The civil servant who effectively ran a flawed green energy scheme on his own said no extra staff were made available to help, even though he flagged up the shortage as a critical risk.

Peter Hutchinson worked at the Department for Enterprise, Trade and Investment when the Renewable Heat Incentive scheme was set up.

He said he raised his concern in a risk register, but nothing came of it.

He was giving evidence to the public inquiry into the scheme at Stormont.

The team introducing a similar scheme in the rest of the UK had 77 staff, the inquiry heard on Tuesday.

It was set up to investigate the circumstances surrounding the energy initiative, after its costs spiralled.

The RHI scheme offered to subsidise the cost of its claimants' fuel - mostly wood pellets - for running their heating systems.

But the fuel actually cost far less than the subsidy they were receiving, effectively meaning that users could earn more money by burning more fuel.

The most recent estimate put the projected overspend at £700m over 20 years.

The scandal generated significant public concern and the fallout surrounding it led to the collapse of Northern Ireland's devolved administration and a major political crisis that exists to this day.

'Working on his own'

Mr Hutchinson said he had raised concerns about staff resources on the risk register because it was a complex project being managed by a small team.

He said he had passed it to his line manager who had raised it with her bosses.

"There are only so many times you can say it, I suppose," said Mr Hutchinson.

Knowing what he did now, and having seen how it all "panned out", it would be hard to argue against the idea that extra staff would have helped, he said.

Mr Hutchinson had a wide range of responsibilities within the department, the inquiry was told, including:

  • Managing the design consultants
  • Drafting consultation documents
  • Preparing an application to Europe for state aid permission

Much of this had been done, his manager said, while he was "working largely on his own".

Mr Hutchinson said the RHI scheme had not been managed as a departmental project with the checks and balances that that would have entailed.

He said instead each part of the process had been viewed as a separate step.

By the time the need for peer review was raised, the main decisions had already been taken and the scheme was almost ready to start, he added.

'Time pressure'

Later, Mr Hutchinson said they had based a recommendation to the then Enterprise Minister Arlene Foster on options for an RHI scheme on the findings of their consultants' draft report - not the final one.

He said there had been time pressure to get on with the launch.

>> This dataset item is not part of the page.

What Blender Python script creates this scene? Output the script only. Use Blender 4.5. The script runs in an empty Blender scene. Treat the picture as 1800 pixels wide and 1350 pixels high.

Some of that was coming from the renewable energy industry and some of it was because if the available funding was not spent, it would be handed back to the Treasury.

Inquiry Counsel Donal Lunny suggested there was a "degree of danger" in doing so.

But the official said that if they wanted to get the scheme out to publication they needed to get an indication from the department of the "direction of travel" for the RHI scheme.

Mr Lunny said "haste" should not be an excuse for the delivery of a "poor scheme".

Mr Hutchinson later conceded the consultants' findings - that an alternative scheme would provide a better, cheaper method of renewable heat - was not clearly communicated in the options paper sent to then DETI minister for a decision.

He said he had not raised the need to consider cost controls in the scheme with design consultants, CEPA.

He had been asked to do so after more senior officials had established that any overspend in the scheme would have to be paid back out of departmental budgets.

Mr Hutchinson said he was working on the assumption that there was a finite budget for RHI and everyone had to work within it.